Freund B. spricht sogar von einem sicheren System. Es wurde von seinem Opa entworfen und akribisch aufgeschrieben. Der hat zwar dabei Haus und Hof verspielt und für den letzten großen Einsatz keine Reserven mehr gehabt, aber was soll´s. Das „System“ baut übrigens, genau wie mein Ansatz, auf Verdoppelung der Einsätze auf.

Tja, auch der Umstand, dass B. mit seiner Familie am ersten Weihnachtstag aus Tradition um Geld Karten spielt finde ich nun nicht wirklich besorgniserregend. Zwar ist dem B. das Geld der Oma schon in manchen Jahren auf diesem Weg von einem anderen Familienmitglied im Laufe der Nacht des ersten Weihnachtstages entzogen worden, doch kann man ja Roulette mit Karten nicht wirklich vergleichen.

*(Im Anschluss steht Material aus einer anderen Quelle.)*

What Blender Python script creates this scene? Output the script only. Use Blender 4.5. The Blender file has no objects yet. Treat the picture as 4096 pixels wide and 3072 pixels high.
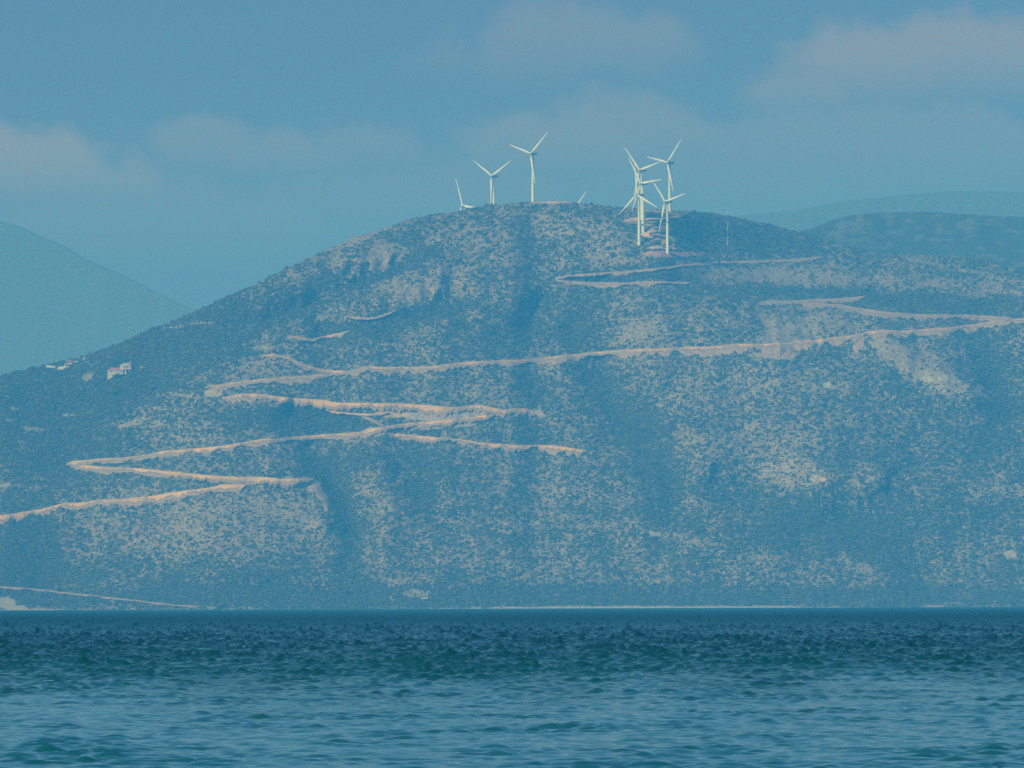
import bpy, bmesh, math, random
import numpy as np
from mathutils import Vector, Matrix

# ------------------------------------------------------------------ constants
W, H = 4096.0, 3072.0            # the layout below is written in pixels of the photograph
F = 30770.0                      # focal length in those pixels
CAM_H = 3.4                      # eye height above the sea
SHORE = 7400.0                   # distance of the far shore
HORIZON = 2420.0
PITCH = math.atan((HORIZON - H / 2) / F)
ROLL = math.radians(-0.196)
SUN_AZ, SUN_EL = math.radians(222.0), math.radians(36.0)   # azimuth from +y clockwise, sun behind the camera on the left
SUN_STRENGTH, SKY_STRENGTH, EXPOSURE = 3.45, 0.10, 0.0
HAZE_DENSITY = 1.75e-4
HAZE_COLOR = (0.051, 0.37, 0.905)
HAZE_ABSORB = (0.62, 0.97, 1.0)

sc = bpy.context.scene
col = sc.collection

# ------------------------------------------------------------------ camera
right0, up0 = np.array([1., 0, 0]), np.array([0, -math.sin(PITCH), math.cos(PITCH)])
FWD = np.array([0, math.cos(PITCH), math.sin(PITCH)])
RIGHT = math.cos(ROLL) * right0 + math.sin(ROLL) * up0
UP = -math.sin(ROLL) * right0 + math.cos(ROLL) * up0
CAM = np.array([0., 0, CAM_H])
cam_data = bpy.data.cameras.new('camera')
cam_data.sensor_width = 36.0
cam_data.lens = 36.0 * F / W
cam_data.clip_start, cam_data.clip_end = 1.0, 60000.0
cam = bpy.data.objects.new('camera', cam_data)
col.objects.link(cam)
m = Matrix.Identity(4)
for i in range(3):
    m[i][0], m[i][1], m[i][2], m[i][3] = RIGHT[i], UP[i], -FWD[i], CAM[i]
cam.matrix_world = m
sc.camera = cam


def ray_dir(u, v):
    a = (np.asarray(u, float) - W / 2) / F
    b = (H / 2 - np.asarray(v, float)) / F
    return a[..., None] * RIGHT + b[..., None] * UP + FWD


def at(u, v, y):
    """world point(s) seen at photo position (u, v) at distance y"""
    d = ray_dir(u, v)
    return CAM + d * (np.asarray(y, float) / d[..., 1])[..., None]


def shore_v(u):
    """photo row of the far shore line (sea level at SHORE)"""
    d0, d1 = ray_dir(u, np.zeros_like(np.asarray(u, float))), ray_dir(u, np.full_like(np.asarray(u, float), 3000.0))
    t = -CAM_H / SHORE
    z0, z1 = d0[..., 2] / d0[..., 1], d1[..., 2] / d1[..., 1]
    return 3000.0 * (t - z0) / (z1 - z0)


# ------------------------------------------------------------------ world, sun, exposure
world = bpy.data.worlds.new('World')
sc.world = world
world.use_nodes = True
nt = world.node_tree
nt.nodes.clear()
N, L = nt.nodes.new, nt.links.new


def math_node(tree, op, a, b=None, c=None, clamp=False):
    n = tree.nodes.new('ShaderNodeMath')
    n.operation = op
    n.use_clamp = clamp
    for k, x in enumerate((a, b, c)):
        if x is None:
            continue
        if isinstance(x, (int, float)):
            n.inputs[k].default_value = x
        else:
            tree.links.new(x, n.inputs[k])
    return n.outputs[0]


sky = N('ShaderNodeTexSky')
sky.sky_type = 'NISHITA'
sky.sun_disc = False
sky.sun_elevation = SUN_EL
sky.sun_rotation = SUN_AZ
sky.altitude = 0
sky.air_density, sky.dust_density, sky.ozone_density = 1.0, 0.6, 2.5
tint = N('ShaderNodeMix')
tint.data_type = 'RGBA'
tint.blend_type = 'MULTIPLY'
tint.inputs[0].default_value = 1.0
SKY_TINT = (0.185, 0.345, 0.54, 1)
tint.inputs[7].default_value = SKY_TINT
L(sky.outputs[0], tint.inputs[6])
tc = N('ShaderNodeTexCoord')
sep = N('ShaderNodeSeparateXYZ')
L(tc.outputs['Generated'], sep.inputs[0])
ypos = math_node(nt, 'MAXIMUM', sep.outputs[1], 0.05)
az = math_node(nt, 'DIVIDE', sep.outputs[0], ypos)
el = math_node(nt, 'DIVIDE', sep.outputs[2], ypos)
comb = N('ShaderNodeCombineXYZ')
L(az, comb.inputs[0])
L(el, comb.inputs[1])
noise = N('ShaderNodeTexNoise')
noise.inputs['Scale'].default_value = 80.0
noise.inputs['Detail'].default_value = 7.0
noise.inputs['Roughness'].default_value = 0.55
L(comb.outputs[0], noise.inputs['Vector'])
nsep = N('ShaderNodeSeparateColor')
L(noise.outputs['Color'], nsep.inputs[0])
CLOUDS = [  # azimuth and elevation (tangents), half sizes, strength
    (40, 690, 560, 230, 1.0), (330, 740, 380, 150, 0.75), (830, 620, 290, 150, 0.5), (1120, 640, 340, 140, 0.5),
    (1440, 610, 310, 180, 0.45), (2240, 600, 480, 220, 0.62), (2650, 570, 480, 210, 0.55), (3450, 300, 480, 230, 0.9),
    (3930, 270, 620, 240, 0.9), (3200, 390, 260, 130, 0.65), (2250, 220, 640, 230, 0.5), (3500, 640, 1000, 300, 0.42),
    (600, 900, 1000, 260, 0.36), (1700, 820, 800, 250, 0.32), (2900, 760, 900, 220, 0.3)]
acc = None
for (px, py, rx, ry, st) in CLOUDS:
    ax, ey = (px - W / 2) / F, (HORIZON - py) / F
    dx = math_node(nt, 'DIVIDE', math_node(nt, 'SUBTRACT', az, ax), rx / F)
    dy = math_node(nt, 'DIVIDE', math_node(nt, 'SUBTRACT', el, ey), ry / F)
    dx = math_node(nt, 'ADD', dx, math_node(nt, 'MULTIPLY', math_node(nt, 'SUBTRACT', nsep.outputs[0], 0.5), 1.5))
    dyn = math_node(nt, 'ADD', dy, math_node(nt, 'MULTIPLY', math_node(nt, 'SUBTRACT', nsep.outputs[1], 0.5), 1.9))
    r = math_node(nt, 'SQRT', math_node(nt, 'ADD', math_node(nt, 'MULTIPLY', dx, dx), math_node(nt, 'MULTIPLY', dyn, dyn)))
    mr = N('ShaderNodeMapRange')
    mr.interpolation_type = 'SMOOTHSTEP'
    mr.inputs[1].default_value, mr.inputs[2].default_value = 1.05, 0.55
    mr.inputs[3].default_value, mr.inputs[4].default_value = 0.0, st
    L(r, mr.inputs[0])
    fd = N('ShaderNodeMapRange')               # cloud bases dissolve into the haze
    fd.interpolation_type = 'SMOOTHSTEP'
    fd.inputs[1].default_value, fd.inputs[2].default_value = -1.0, 0.5
    L(dy, fd.inputs[0])
    mk = math_node(nt, 'MULTIPLY', mr.outputs[0], fd.outputs[0])
    acc = mk if acc is None else math_node(nt, 'MAXIMUM', acc, mk)
cmix = N('ShaderNodeMix')
cmix.data_type = 'RGBA'
CLOUD_COLOR = (3.15, 2.35, 2.3, 1)
cmix.inputs[7].default_value = CLOUD_COLOR
L(acc, cmix.inputs[0])
low = N('ShaderNodeMapRange')                 # murky air low over the sea
low.interpolation_type = 'SMOOTHSTEP'
low.inputs[1].default_value, low.inputs[2].default_value = 0.18, 0.0
low.inputs[3].default_value, low.inputs[4].default_value = 0.0, 0.95
L(el, low.inputs[0])
lmix = N('ShaderNodeMix')
lmix.data_type = 'RGBA'
lmix.inputs[7].default_value = (1.58, 1.12, 2.9, 1)
L(low.outputs[0], lmix.inputs[0])
L(tint.outputs[2], lmix.inputs[6])
L(lmix.outputs[2], cmix.inputs[6])
bg = N('ShaderNodeBackground')
bg.inputs['Strength'].default_value = SKY_STRENGTH
L(cmix.outputs[2], bg.inputs['Color'])
wo = N('ShaderNodeOutputWorld')
L(bg.outputs[0], wo.inputs['Surface'])

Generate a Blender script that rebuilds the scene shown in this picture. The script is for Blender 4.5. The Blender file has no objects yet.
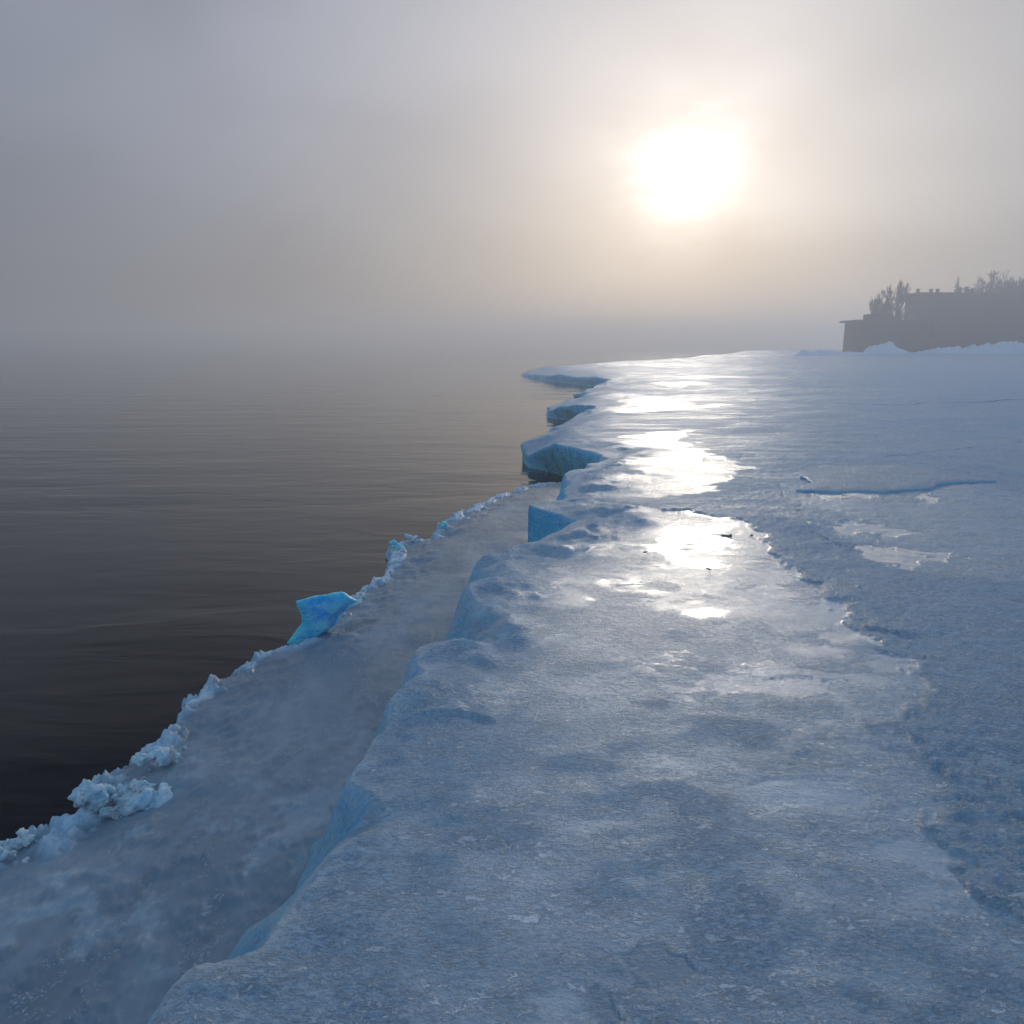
import bpy, bmesh, math, random
import numpy as np
from mathutils import Vector, Matrix, noise as mnoise

sc = bpy.context.scene
R = math.radians
# ------------------------------------------------------------------ camera
F_PX, HORIZON, CAM_Z = 800.0, 346.0, 4.2
PITCH = math.atan((512 - HORIZON) / F_PX)
cam = bpy.data.cameras.new('camera')
cam.sensor_width = 36; cam.lens = F_PX / 1024 * 36
cam.clip_start = 0.05; cam.clip_end = 5000
cam_o = bpy.data.objects.new('camera', cam)
cam_o.location = (0, 0, CAM_Z); cam_o.rotation_euler = (math.pi/2 - PITCH, 0, 0)
sc.collection.objects.link(cam_o); sc.camera = cam_o

def ray(px, py):
    a = (px - 512) / F_PX; b = (512 - py) / F_PX
    cp, sp = math.cos(PITCH), math.sin(PITCH)
    return Vector((a, cp + b*sp, b*cp - sp))
def P(px, py, z=0.0):
    """where the sight line through a photo point meets the height z"""
    d = ray(px, py); t = (z - CAM_Z) / d.z
    return (d.x*t, d.y*t)
def PD(px, py, Y):
    """point at the forward distance Y"""
    d = ray(px, py); t = Y / d.y
    return Vector((d.x*t, Y, CAM_Z + d.z*t))

SUN = ray(684, 176).normalized()
SUN_EL = math.asin(SUN.z); SUN_AZ = math.atan2(SUN.x, SUN.y)

# ------------------------------------------------------------------ node helper
class NT:
    def __init__(s, tree): s.t = tree; s.n = tree.nodes; s.l = tree.links
    def new(s, typ, **kw):
        nd = s.n.new(typ)
        for k, v in kw.items():
            if k.startswith('_'): setattr(nd, k[1:], v)
        return nd
    def put(s, sock, v):
        if hasattr(v, 'is_output'): s.l.new(v, sock)
        elif isinstance(v, (tuple, list)) and sock.type == 'RGBA': sock.default_value = (*v, 1) if len(v) == 3 else v
        else: sock.default_value = v
    def math(s, op, a, b=None, c=None, clamp=False):
        nd = s.n.new('ShaderNodeMath'); nd.operation = op; nd.use_clamp = clamp
        s.put(nd.inputs[0], a)
        if b is not None: s.put(nd.inputs[1], b)
        if c is not None: s.put(nd.inputs[2], c)
        return nd.outputs[0]
    def vmath(s, op, a, b=None):
        nd = s.n.new('ShaderNodeVectorMath'); nd.operation = op
        s.put(nd.inputs[0], a)
        if b is not None: s.put(nd.inputs[1], b)
        return nd.outputs['Value'] if op in ('DOT_PRODUCT', 'LENGTH') else nd.outputs[0]
    def mix(s, f, a, b):
        nd = s.n.new('ShaderNodeMix'); nd.data_type = 'RGBA'
        s.put(nd.inputs[0], f); s.put(nd.inputs[6], a); s.put(nd.inputs[7], b)
        return nd.outputs[2]
    def fmix(s, f, a, b):
        nd = s.n.new('ShaderNodeMix'); nd.data_type = 'FLOAT'
        s.put(nd.inputs[0], f); s.put(nd.inputs[2], a); s.put(nd.inputs[3], b)
        return nd.outputs[0]
    def ss(s, v, lo, hi, olo=0.0, ohi=1.0):
        nd = s.n.new('ShaderNodeMapRange'); nd.interpolation_type = 'SMOOTHSTEP'
        s.put(nd.inputs[0], v); s.put(nd.inputs[1], lo); s.put(nd.inputs[2], hi); s.put(nd.inputs[3], olo); s.put(nd.inputs[4], ohi)
        return nd.outputs[0]
    def noise(s, vec, scale, detail=4, rough=0.55, dist=0.0):
        nd = s.n.new('ShaderNodeTexNoise')
        s.put(nd.inputs['Vector'], vec); nd.inputs['Scale'].default_value = scale
        nd.inputs['Detail'].default_value = detail; nd.inputs['Roughness'].default_value = rough
        nd.inputs['Distortion'].default_value = dist
        return nd.outputs[0]
    def mapping(s, vec, scale=(1,1,1), rot=(0,0,0), loc=(0,0,0)):
        nd = s.n.new('ShaderNodeMapping'); s.put(nd.inputs[0], vec)
        nd.inputs['Location'].default_value = loc; nd.inputs['Rotation'].default_value = rot; nd.inputs['Scale'].default_value = scale
        return nd.outputs[0]
    def bump(s, h, strength, dist, normal=None):
        nd = s.n.new('ShaderNodeBump'); s.put(nd.inputs['Strength'], strength); s.put(nd.inputs['Distance'], dist)
        s.put(nd.inputs['Height'], h)
        if normal is not None: s.put(nd.inputs['Normal'], normal)
        return nd.outputs[0]
    def attr(s, name):
        nd = s.n.new('ShaderNodeAttribute'); nd.attribute_name = name
        return nd.outputs['Fac']

# ------------------------------------------------------------------ world: low sun behind fog
world = bpy.data.worlds.new('World'); sc.world = world; world.use_nodes = True
w = NT(world.node_tree); w.n.clear()
out = w.new('ShaderNodeOutputWorld')
sky = w.new('ShaderNodeTexSky', _sky_type='NISHITA'); sky.sun_disc = False
sky.sun_elevation = SUN_EL; sky.sun_rotation = SUN_AZ
sky.dust_density = 2.0
bg1 = w.new('ShaderNodeBackground'); w.put(bg1.inputs[0], sky.outputs[0]); bg1.inputs[1].default_value = 0.008
tc = w.new('ShaderNodeTexCoord').outputs['Generated']
sx = w.new('ShaderNodeSeparateXYZ'); w.put(sx.inputs[0], tc); el = sx.outputs[2]; dx = sx.outputs[0]; dy = sx.outputs[1]
cosd = w.vmath('DOT_PRODUCT', tc, tuple(SUN))
ang = w.math('ARCCOSINE', w.math('MINIMUM', cosd, 0.999999))            # radians from the sun
def gauss(width, power=2.0):
    q = w.math('POWER', w.math('DIVIDE', ang, width), power)
    return w.math('EXPONENT', w.math('MULTIPLY', q, -1.0))
cl = w.noise(w.mapping(tc, (1.5, 1.5, 3.2)), 1.5, 2, 0.45, 0.2)
clf = w.ss(cl, 0.30, 0.70, 0.84, 1.12)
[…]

Auch ein weiter Punkt macht Vegas interessant, nämlich die wahnsinnige Achterbahn, die sich vor dem Hotel „New York New York“ befindet. Achterbahn fahre ich wirklich gerne, leider war ich an diesem Tag viel zu verkatert, und falsche Rücksichtnahme und die Angst vor irrwitzigen Schadensersatzklagen, hielten mich damals von einer Fahrt fern. „Mordsfahrt“, murmelte mein Begleiter und war für weitere zehn Minuten bleich und ruhig.
arboretum - 31. Aug, 17:26

Am Roulettetisch sehen Sie dann aber auch nicht die Sonne. Und der Winter ist danach noch lang.

burnston - 31. Aug, 23:37

Ach, Frau Arboretum, lass dem Bunbury doch seinen Gauklerspaß. Wer Bunbury heisst, ist im Oscar Wildesten Sinn doch ohnehin eine Spielernatur.

Bunbury - 1. Sep, 00:23

Na, in Vegas scheint doch während des Tages auch die Sonne und wer geht schon jenseits der Dunkelheit in´s Casino. Ernsthaft, Vegas lädt auch nicht gerade zum Verweilen ein und sollte nur besucht sein, wenn man ohnehin zufällig in der Nähe ist. Zwei Tage habe ich die Stadt ertragen und auch wirklich nur im Rausch. Das Geld zurückgewinnen und ab an´s Meer. Vielleicht nach Santa Monica oder ein stilles Motel am Rande des 101.
arboretum - 1. Sep, 08:20

@ Burnston: Natürlich lass ich dem werten Herrn Bunbury sein Vergnügen. Das war doch nur die indirekte Aufforderung, mit den Alternativen II und III 'rauszurücken.